Leaving out these aspects (ecology/autopoiesis and evolution) and focusing only on hierarchical pattern recognition, as modern deep learning often does, misses much of what makes the human mind interesting, including creativity and the binding of conscious attention [01:10:01]. The current business models of large companies drive AI development towards easily measurable metrics (KPIs) and simple reward functions, which are less applicable to concepts like evolution or ecological self-reconstruction [01:10:40].

Goertzel prefers to think of AGI as “self-organizing complex adaptive dynamical systems” [01:11:57]. An AGI emerging from the internet or a conglomeration of narrow AI systems might be an “open-ended intelligence” that stretches our notion of intelligence, not primarily focused on maximizing simple reward functions [01:12:21].

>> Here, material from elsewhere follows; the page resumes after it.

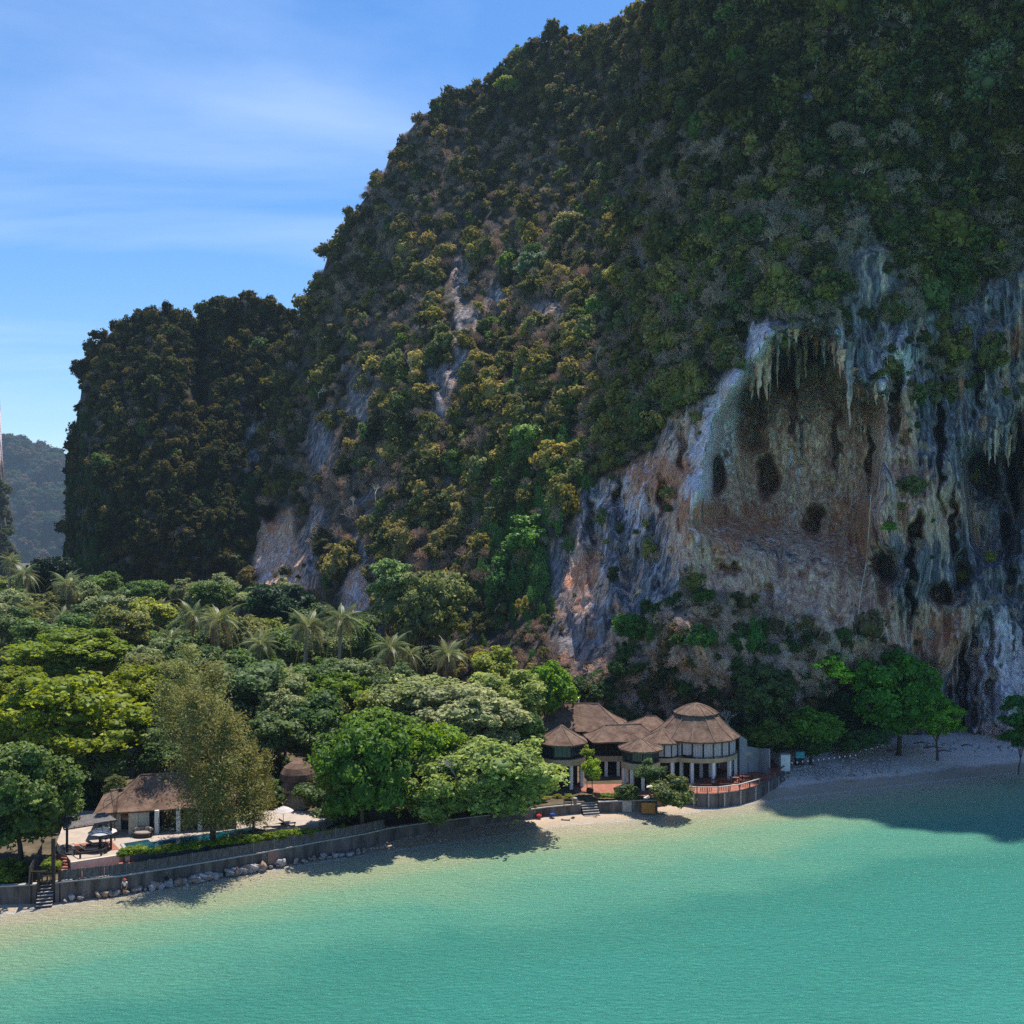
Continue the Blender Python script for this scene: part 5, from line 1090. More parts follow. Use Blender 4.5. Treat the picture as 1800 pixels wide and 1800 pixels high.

Mind and Consciousness in AGI

When considering AGI, questions arise about whether it possesses a mind or consciousness. If every physical system has a “spark of proto-consciousness” (as per panpsychist views like Chalmers’), then human consciousness could be seen as emerging from these sparks when associated with specific information processing systems, such as those controlling a localized, embodied organism [01:13:32].

A global, distributed, complex self-organizing dynamical system like an internet-based AGI, without a central controller, might have a variety of consciousness that is much less unified than human-like consciousness [01:14:17]. The “unity” of human consciousness may stem from the unified nature of our body, which must control itself to survive, leading to unified goals [01:14:51]. An AGI that can replace its parts at will and whose components pursue overlapping goals dynamically might have a more diffuse, less unified conglomeration of “proto-conscious sparks” [01:15:07].

The concept of consciousness in AI is complex. Human consciousness is very specific, resulting from the organization of memories across various time frames and structures like a global workspace [01:16:25]. Analogies, like digestion being a process of multiple body parts, suggest that consciousness is also a process that emerges from specific architectural details, rather than being an independent entity [01:16:45]. Therefore, machine “consciousness” might be analogous to human consciousness but cannot be identical due to design differences [01:17:20]. The external functional description of a system (like input/output from a “Chinese room”) may not fully reveal its internal conscious state [01:21:57].